Use the product rule. Let u = e^x and v = ln(x). Then u' = e^x and v' = 1/x. So dy/dx = e^x ln(x) + e^x/x. - 11
A car's position is given by s(t) = t^3 - 6t^2 + 9t, where s is in meters and t is in seconds. Find the car's velocity function.
Velocity is the rate of change of position with respect to time.
Velocity is the derivative of position. Since s(t) = t^3 - 6t^2 + 9t, the velocity function is v(t) = s'(t) = 3t^2 - 12t + 9 meters per second. - 12
For the car in the previous problem, find the acceleration function.
Acceleration is the derivative of velocity. Since v(t) = 3t^2 - 12t + 9, the acceleration function is a(t) = v'(t) = 6t - 12 meters per second squared. - 13
The graph of f(x) is shown. Estimate f'(2) from the tangent line. The tangent line appears to pass through the points (1, 3) and (3, 7).
Estimate the derivative by finding the slope of the tangent line.

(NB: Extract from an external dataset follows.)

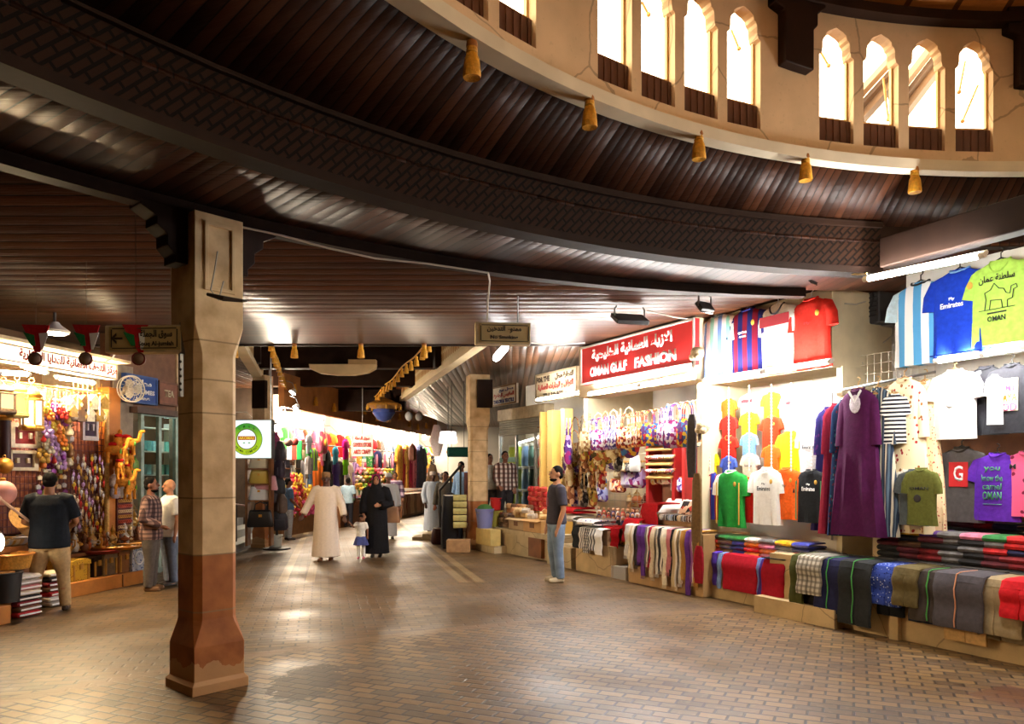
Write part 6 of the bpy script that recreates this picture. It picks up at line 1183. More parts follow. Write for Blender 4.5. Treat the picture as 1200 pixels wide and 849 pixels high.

The derivative f'(2) is the slope of the tangent line at x = 2. Using the points (1, 3) and (3, 7), the slope is (7 - 3)/(3 - 1) = 4/2 = 2. Therefore, f'(2) is approximately 2. - 14
A function has derivative f'(x) = 3x^2 - 12x + 9. Find the x-values where the graph of f has horizontal tangent lines.
A horizontal tangent line has slope 0.
Horizontal tangent lines occur where f'(x) = 0. Solve 3x^2 - 12x + 9 = 0 by factoring: 3(x^2 - 4x + 3) = 0, so 3(x - 1)(x - 3) = 0. Therefore, the graph has horizontal tangent lines at x = 1 and x = 3. - 15
Use implicit differentiation to find dy/dx for x^2 + y^2 = 25.
Remember that y is a function of x, so the derivative of y^2 is 2y(dy/dx).
Differentiate both sides with respect to x. The derivative of x^2 is 2x, and the derivative of y^2 is 2y(dy/dx). The derivative of 25 is 0. So 2x + 2y(dy/dx) = 0. Solving gives dy/dx = -x/y.